### EXERCISE DETAILS
Beginning with the first line, set down every line through the one containing "COL = SC.collection", exactly as it appears, but not the pictures.

Collected data
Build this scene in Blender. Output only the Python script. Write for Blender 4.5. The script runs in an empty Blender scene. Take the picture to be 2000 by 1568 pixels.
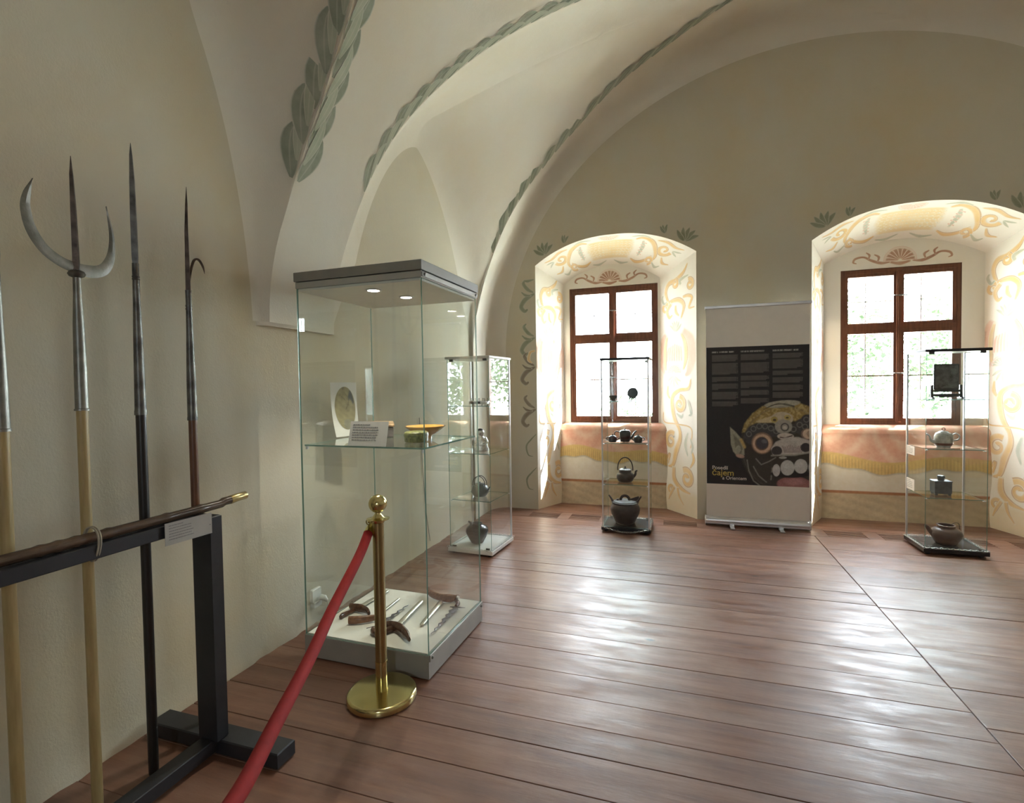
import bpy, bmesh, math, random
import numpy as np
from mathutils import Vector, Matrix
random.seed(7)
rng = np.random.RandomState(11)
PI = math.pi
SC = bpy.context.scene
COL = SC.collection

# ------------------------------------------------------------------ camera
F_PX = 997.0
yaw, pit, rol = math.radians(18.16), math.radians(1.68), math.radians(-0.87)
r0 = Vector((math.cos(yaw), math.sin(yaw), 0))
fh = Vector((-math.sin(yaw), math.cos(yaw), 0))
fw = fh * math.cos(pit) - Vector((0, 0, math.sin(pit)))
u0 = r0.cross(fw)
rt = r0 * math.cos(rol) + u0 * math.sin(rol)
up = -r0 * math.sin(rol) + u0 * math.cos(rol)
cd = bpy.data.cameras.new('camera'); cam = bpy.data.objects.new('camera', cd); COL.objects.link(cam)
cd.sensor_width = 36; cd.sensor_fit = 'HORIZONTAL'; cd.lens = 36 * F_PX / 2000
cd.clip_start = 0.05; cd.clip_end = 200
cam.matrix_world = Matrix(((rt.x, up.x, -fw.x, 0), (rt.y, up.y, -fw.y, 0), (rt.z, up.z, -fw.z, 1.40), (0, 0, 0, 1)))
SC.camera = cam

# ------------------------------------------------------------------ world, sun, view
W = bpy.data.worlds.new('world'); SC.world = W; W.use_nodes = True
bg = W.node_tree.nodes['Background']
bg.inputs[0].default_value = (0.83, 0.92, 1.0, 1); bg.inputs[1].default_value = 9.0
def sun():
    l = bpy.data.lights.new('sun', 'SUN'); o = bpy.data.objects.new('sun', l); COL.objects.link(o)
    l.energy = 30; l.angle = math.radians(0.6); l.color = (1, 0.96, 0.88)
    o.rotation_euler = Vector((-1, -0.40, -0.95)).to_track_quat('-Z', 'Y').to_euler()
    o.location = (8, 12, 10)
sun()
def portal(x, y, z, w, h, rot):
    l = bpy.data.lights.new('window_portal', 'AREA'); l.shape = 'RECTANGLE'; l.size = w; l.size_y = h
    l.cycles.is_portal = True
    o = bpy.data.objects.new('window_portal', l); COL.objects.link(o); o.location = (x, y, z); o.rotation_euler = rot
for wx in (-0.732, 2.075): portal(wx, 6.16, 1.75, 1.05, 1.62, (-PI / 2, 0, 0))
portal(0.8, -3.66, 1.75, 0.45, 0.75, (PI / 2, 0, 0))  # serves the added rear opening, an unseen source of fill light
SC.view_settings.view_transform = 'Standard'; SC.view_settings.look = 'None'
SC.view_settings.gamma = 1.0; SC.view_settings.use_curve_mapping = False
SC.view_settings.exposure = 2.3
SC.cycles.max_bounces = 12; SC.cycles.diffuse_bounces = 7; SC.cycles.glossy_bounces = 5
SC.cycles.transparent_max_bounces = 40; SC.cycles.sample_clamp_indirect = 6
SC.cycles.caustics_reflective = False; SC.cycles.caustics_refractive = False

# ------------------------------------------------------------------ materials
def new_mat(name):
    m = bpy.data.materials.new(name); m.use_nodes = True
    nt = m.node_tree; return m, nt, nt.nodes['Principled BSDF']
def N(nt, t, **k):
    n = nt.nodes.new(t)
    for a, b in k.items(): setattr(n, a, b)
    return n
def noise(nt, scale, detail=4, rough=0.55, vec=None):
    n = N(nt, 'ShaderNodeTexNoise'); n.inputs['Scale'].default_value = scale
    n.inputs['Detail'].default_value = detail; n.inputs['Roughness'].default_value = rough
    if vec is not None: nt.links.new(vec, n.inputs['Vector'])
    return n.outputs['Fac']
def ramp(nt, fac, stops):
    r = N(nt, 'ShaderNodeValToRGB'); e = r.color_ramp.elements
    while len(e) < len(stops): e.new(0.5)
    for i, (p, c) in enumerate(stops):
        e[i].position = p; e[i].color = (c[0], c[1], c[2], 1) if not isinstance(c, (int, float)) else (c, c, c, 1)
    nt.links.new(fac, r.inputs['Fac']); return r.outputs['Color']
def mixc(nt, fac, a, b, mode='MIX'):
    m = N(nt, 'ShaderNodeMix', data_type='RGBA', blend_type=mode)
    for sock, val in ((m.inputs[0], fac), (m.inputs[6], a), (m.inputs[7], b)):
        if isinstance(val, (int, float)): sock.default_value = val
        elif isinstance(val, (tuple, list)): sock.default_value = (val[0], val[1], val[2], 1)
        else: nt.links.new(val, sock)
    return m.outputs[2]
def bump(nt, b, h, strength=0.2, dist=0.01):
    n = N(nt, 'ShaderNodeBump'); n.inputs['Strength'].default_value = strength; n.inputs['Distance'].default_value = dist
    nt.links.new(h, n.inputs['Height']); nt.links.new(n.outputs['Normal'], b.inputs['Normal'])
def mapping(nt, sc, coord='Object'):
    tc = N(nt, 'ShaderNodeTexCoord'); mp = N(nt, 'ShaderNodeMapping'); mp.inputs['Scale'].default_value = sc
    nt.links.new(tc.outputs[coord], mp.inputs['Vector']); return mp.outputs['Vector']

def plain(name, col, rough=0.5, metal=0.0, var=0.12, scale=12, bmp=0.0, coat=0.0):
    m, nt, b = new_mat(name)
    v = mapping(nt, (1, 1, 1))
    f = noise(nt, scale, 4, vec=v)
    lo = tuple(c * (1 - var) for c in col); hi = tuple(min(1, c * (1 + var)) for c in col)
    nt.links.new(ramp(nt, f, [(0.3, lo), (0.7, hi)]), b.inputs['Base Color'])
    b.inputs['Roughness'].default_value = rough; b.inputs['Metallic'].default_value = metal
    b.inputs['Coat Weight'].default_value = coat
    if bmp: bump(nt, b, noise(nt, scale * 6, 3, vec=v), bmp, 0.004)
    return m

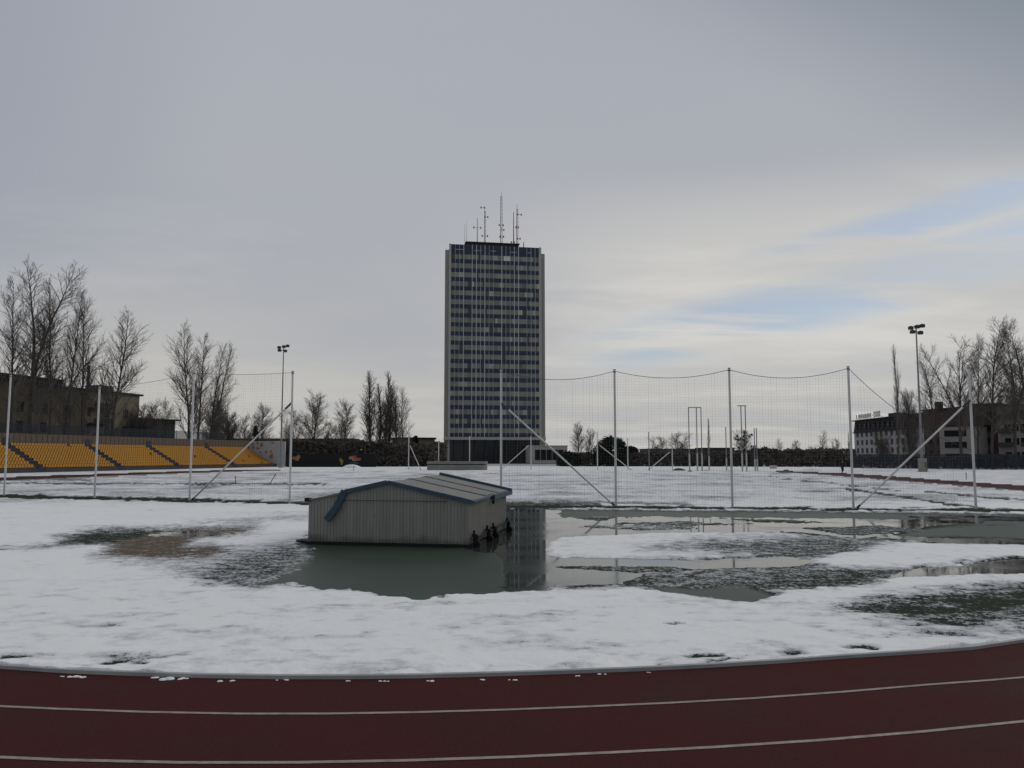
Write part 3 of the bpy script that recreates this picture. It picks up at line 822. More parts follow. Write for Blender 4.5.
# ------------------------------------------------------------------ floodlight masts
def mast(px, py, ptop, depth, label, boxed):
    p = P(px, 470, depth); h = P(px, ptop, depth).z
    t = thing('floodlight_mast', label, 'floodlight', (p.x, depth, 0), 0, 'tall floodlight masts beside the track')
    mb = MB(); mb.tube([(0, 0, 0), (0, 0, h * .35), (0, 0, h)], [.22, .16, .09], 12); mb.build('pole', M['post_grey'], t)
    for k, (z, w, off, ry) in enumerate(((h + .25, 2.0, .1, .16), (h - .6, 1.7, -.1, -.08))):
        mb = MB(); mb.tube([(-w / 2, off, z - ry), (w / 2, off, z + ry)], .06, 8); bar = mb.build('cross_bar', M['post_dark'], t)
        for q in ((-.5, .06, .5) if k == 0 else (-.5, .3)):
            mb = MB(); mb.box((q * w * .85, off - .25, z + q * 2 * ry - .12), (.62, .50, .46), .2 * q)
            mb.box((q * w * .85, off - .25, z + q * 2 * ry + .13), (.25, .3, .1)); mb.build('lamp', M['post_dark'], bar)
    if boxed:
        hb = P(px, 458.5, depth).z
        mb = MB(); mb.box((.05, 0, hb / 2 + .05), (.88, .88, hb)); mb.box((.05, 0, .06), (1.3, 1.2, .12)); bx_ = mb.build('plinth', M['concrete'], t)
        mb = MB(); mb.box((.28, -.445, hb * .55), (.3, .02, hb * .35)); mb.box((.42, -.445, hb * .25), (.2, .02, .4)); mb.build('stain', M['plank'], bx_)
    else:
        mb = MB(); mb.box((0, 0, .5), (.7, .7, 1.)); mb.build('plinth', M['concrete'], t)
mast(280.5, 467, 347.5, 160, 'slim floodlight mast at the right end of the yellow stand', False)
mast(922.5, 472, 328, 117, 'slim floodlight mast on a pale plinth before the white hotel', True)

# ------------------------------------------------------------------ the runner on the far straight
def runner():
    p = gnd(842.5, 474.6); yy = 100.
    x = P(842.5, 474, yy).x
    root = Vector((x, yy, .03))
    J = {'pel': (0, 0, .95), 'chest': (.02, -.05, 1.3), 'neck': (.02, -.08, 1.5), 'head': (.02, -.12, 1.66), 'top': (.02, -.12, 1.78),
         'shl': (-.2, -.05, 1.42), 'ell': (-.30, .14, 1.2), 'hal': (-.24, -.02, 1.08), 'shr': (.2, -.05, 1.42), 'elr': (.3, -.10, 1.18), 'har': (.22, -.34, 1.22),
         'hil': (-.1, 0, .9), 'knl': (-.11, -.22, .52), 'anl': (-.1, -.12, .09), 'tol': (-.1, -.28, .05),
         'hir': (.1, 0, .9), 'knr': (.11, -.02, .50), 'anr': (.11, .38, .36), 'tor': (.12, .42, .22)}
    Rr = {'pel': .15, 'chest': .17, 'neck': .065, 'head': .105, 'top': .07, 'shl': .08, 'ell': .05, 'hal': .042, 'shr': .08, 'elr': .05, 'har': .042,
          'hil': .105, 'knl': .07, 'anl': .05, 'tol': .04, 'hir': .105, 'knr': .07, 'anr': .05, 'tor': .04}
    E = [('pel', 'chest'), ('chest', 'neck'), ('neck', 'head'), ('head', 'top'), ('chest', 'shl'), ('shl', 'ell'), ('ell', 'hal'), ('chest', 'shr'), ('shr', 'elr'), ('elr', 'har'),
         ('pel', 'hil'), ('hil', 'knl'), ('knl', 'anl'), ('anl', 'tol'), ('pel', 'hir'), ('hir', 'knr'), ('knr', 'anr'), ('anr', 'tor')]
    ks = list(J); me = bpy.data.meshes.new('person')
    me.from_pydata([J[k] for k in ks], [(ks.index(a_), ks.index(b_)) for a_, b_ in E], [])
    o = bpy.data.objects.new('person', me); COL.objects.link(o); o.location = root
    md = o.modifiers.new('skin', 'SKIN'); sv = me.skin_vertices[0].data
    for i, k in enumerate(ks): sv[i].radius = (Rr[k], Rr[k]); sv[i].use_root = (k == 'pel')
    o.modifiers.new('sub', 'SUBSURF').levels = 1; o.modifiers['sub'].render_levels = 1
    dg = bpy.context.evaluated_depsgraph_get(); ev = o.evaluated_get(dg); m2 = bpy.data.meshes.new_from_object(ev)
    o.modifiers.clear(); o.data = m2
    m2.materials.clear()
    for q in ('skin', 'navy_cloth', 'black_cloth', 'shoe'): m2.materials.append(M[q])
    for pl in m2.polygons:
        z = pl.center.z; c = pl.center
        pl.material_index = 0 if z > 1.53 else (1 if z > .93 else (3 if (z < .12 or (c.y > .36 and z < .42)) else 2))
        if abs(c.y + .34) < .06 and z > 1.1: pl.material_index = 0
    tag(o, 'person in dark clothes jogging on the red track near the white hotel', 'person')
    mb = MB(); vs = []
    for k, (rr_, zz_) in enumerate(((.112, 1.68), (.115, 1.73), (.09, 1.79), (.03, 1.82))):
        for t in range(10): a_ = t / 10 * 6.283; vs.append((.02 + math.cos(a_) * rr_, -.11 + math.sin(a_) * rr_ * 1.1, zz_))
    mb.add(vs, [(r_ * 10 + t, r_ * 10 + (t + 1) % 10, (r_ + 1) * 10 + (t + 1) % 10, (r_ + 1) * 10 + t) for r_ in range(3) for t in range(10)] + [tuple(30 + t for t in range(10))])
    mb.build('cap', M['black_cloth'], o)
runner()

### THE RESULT
Build this scene in Blender. Output only the Python script. Write for Blender 4.5. The script runs in an empty Blender scene. Take the picture to be 2000 by 1568 pixels.
import bpy, bmesh, math, random
import numpy as np
from mathutils import Vector, Matrix
random.seed(7)
rng = np.random.RandomState(11)
PI = math.pi
SC = bpy.context.scene
COL = SC.collection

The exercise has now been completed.